Dataset entries:
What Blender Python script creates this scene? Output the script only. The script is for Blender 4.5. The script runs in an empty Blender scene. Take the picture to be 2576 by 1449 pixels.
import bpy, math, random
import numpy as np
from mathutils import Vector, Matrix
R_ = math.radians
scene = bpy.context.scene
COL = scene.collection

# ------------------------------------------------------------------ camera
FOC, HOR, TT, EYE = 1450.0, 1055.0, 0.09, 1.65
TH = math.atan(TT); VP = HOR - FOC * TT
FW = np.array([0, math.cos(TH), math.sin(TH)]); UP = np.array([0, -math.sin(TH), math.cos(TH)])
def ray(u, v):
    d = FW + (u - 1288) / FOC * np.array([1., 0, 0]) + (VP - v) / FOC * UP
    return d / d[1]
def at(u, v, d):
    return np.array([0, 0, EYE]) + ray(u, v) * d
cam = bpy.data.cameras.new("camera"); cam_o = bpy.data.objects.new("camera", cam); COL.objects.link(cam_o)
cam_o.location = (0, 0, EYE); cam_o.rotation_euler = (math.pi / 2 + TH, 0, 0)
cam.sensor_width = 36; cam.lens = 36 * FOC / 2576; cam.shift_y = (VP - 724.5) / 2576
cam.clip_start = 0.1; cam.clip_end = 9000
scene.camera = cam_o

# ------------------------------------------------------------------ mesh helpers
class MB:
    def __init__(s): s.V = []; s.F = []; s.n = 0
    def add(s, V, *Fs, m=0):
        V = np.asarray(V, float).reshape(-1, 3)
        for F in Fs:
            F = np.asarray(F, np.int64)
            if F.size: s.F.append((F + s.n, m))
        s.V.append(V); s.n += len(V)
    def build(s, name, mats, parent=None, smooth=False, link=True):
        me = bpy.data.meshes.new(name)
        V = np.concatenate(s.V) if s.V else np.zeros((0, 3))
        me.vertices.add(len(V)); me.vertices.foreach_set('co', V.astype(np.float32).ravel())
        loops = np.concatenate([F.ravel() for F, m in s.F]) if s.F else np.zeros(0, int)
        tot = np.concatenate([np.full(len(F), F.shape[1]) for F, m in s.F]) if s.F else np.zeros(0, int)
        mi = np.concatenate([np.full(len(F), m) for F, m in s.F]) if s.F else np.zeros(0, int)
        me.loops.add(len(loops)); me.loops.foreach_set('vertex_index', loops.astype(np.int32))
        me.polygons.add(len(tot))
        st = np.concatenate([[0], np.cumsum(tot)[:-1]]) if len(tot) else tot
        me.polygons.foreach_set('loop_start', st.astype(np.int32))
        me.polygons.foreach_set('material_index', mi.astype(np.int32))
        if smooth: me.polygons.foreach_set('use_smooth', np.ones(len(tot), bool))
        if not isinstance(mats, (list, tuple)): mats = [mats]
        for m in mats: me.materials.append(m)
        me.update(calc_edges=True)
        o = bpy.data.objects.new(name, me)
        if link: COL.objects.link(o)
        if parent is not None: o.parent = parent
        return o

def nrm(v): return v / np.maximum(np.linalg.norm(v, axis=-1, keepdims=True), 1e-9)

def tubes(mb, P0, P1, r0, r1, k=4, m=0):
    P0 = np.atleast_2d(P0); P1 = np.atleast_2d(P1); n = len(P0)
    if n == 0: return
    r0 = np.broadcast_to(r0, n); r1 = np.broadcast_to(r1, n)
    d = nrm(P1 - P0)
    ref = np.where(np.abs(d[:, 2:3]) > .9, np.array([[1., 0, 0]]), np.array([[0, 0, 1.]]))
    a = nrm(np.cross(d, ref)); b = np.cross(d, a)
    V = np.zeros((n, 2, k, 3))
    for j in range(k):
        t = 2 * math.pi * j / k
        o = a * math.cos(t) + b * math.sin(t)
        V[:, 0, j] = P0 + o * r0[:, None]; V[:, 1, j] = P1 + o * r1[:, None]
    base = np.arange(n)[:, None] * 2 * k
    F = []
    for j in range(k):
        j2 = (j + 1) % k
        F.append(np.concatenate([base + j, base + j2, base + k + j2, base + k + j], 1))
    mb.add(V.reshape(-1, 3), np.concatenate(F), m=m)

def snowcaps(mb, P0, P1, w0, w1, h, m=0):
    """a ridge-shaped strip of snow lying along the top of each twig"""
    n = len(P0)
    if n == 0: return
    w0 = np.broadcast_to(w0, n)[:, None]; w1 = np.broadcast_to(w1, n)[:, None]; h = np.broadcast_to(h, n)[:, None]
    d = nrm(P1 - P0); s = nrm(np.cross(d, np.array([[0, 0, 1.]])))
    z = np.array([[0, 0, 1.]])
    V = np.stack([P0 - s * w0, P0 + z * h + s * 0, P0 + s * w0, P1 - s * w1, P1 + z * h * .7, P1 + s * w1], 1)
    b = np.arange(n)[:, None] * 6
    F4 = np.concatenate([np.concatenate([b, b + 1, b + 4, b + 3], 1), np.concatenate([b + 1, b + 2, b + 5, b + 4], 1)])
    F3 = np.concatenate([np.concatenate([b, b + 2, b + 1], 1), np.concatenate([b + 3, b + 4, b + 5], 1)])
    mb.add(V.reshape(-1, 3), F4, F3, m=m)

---

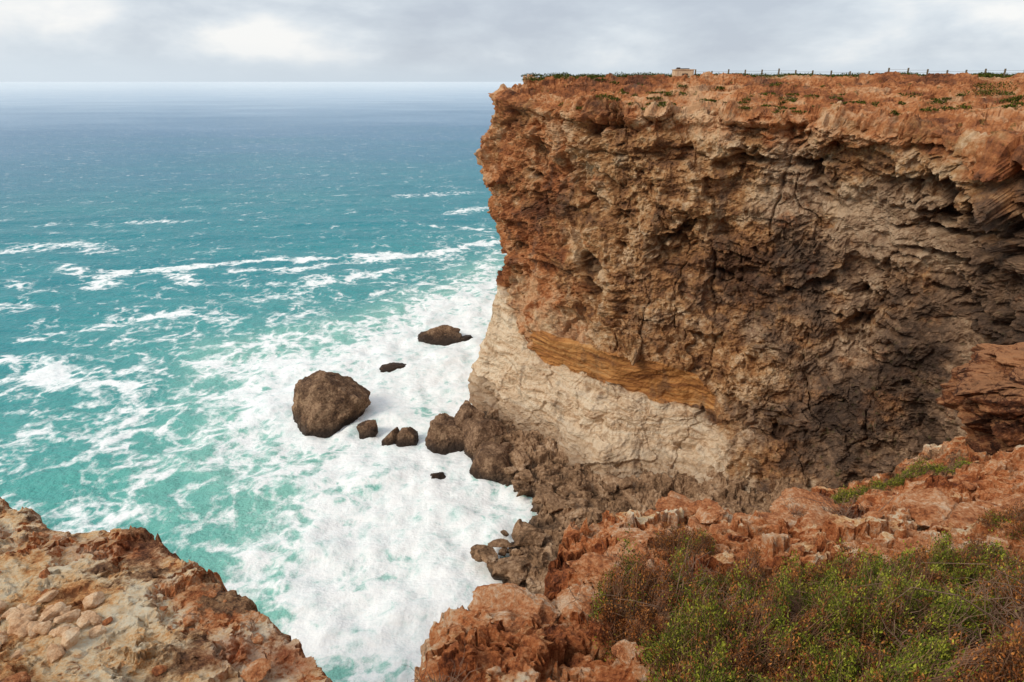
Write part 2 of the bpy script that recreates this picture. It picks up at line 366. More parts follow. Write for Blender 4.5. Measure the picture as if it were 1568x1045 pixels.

--

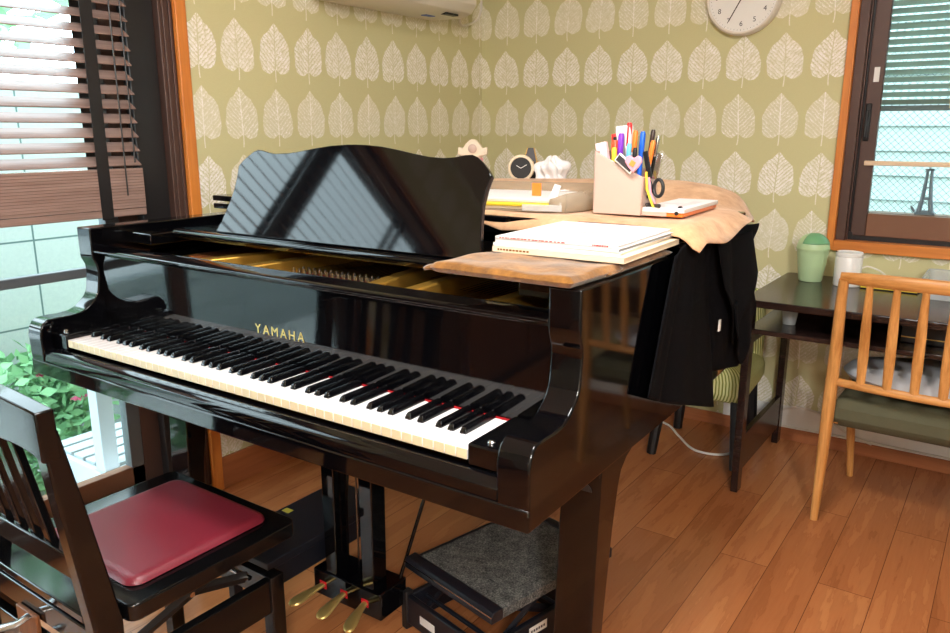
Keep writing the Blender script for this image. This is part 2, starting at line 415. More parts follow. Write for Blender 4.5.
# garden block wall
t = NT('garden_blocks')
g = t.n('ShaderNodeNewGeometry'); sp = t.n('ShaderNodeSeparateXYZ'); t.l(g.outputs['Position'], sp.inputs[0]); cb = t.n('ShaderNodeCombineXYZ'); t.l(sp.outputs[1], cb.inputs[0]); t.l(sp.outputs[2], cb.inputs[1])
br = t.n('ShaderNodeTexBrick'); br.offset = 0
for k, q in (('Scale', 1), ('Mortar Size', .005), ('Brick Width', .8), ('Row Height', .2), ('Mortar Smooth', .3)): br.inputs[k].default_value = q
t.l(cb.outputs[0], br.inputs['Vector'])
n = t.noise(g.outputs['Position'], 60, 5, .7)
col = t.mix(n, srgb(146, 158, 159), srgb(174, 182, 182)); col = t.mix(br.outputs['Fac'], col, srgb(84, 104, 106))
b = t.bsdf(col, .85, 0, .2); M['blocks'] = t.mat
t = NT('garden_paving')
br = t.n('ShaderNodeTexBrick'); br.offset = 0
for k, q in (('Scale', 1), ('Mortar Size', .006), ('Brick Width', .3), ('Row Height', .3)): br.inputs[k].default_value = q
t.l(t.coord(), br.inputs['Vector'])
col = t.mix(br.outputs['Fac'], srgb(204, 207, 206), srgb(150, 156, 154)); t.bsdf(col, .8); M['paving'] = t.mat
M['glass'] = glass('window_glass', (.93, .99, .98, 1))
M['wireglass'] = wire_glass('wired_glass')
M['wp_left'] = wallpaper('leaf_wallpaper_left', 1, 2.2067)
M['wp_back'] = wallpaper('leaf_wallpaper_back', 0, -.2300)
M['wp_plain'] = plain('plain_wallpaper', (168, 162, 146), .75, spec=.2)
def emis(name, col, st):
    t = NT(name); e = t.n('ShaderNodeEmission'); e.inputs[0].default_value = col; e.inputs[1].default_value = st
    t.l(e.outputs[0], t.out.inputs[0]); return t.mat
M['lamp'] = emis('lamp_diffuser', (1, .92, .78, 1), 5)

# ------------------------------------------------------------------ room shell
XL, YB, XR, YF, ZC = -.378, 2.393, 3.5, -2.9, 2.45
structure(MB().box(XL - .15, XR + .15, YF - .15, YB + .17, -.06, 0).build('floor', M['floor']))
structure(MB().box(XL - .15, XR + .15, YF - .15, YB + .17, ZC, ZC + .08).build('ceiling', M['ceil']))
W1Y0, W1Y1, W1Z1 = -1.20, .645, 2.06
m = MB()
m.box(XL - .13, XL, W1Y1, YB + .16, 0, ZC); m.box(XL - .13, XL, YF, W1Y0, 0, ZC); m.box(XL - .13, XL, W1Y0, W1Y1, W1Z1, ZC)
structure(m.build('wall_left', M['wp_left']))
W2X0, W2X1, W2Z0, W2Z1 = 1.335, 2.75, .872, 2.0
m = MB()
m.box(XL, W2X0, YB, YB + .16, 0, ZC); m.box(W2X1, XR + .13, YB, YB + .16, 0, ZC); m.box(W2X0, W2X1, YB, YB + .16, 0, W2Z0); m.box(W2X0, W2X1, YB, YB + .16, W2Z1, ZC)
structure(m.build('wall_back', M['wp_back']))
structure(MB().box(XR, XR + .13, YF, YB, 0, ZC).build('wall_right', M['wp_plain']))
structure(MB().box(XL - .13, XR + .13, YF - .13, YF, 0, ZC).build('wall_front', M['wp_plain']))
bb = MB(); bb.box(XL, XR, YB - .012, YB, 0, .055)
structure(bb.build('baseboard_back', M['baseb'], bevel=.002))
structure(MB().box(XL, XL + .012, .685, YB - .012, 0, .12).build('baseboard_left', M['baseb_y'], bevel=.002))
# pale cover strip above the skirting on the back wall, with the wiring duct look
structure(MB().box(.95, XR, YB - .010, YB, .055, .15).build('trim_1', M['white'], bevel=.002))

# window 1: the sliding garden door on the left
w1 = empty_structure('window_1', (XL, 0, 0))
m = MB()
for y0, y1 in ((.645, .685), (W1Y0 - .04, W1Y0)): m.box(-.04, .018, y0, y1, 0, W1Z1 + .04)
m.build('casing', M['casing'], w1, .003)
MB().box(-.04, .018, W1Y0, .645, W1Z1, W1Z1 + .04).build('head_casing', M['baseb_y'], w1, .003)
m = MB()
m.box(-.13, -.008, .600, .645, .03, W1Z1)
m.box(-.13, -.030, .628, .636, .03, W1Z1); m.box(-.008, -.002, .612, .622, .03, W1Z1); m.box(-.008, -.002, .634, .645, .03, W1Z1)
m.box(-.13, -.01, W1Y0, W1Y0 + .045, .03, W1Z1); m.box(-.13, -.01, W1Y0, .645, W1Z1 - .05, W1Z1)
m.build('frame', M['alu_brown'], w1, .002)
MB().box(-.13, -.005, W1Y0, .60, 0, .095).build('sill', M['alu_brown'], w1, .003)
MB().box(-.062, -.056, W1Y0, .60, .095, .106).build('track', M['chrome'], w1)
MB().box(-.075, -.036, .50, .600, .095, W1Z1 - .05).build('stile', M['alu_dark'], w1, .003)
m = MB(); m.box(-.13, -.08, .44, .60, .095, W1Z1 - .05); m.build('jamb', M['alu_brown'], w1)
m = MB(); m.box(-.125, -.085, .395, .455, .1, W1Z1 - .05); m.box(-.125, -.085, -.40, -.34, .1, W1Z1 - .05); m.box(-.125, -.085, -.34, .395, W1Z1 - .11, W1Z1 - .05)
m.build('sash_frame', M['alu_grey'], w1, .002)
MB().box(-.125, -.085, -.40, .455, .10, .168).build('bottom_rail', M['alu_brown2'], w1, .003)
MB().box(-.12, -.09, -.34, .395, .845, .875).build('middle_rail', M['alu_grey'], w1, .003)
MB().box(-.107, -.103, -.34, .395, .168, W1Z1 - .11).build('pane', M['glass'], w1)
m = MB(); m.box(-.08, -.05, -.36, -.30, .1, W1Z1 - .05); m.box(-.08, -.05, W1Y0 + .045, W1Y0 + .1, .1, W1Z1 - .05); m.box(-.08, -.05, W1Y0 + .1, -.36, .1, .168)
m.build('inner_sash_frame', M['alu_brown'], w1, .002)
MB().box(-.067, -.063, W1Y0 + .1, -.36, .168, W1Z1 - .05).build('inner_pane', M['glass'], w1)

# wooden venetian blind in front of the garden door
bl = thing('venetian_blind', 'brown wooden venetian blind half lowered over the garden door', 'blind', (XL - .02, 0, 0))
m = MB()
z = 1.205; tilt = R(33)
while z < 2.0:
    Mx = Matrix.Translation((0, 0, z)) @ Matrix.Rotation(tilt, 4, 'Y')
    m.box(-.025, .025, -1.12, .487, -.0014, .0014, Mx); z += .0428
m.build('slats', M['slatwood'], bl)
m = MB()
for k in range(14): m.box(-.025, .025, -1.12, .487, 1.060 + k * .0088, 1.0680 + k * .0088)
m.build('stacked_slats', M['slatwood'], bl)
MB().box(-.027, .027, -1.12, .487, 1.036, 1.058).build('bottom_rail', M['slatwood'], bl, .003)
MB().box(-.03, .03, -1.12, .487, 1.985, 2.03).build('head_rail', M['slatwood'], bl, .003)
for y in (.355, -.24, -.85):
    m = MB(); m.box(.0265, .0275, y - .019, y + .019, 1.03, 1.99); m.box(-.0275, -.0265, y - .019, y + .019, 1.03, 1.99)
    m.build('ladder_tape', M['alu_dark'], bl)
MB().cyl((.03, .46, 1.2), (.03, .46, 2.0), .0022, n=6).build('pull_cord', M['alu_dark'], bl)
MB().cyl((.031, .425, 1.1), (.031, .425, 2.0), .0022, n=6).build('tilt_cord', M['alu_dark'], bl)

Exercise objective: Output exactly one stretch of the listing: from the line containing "What Blender Python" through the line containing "COL = scene.collection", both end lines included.

Answer to this exercise:
What Blender Python script creates this scene? Output the script only. The script is for Blender 4.5. The script runs in an empty Blender scene. Take the picture to be 2576 by 1449 pixels.
import bpy, math, random
import numpy as np
from mathutils import Vector, Matrix
R_ = math.radians
scene = bpy.context.scene
COL = scene.collection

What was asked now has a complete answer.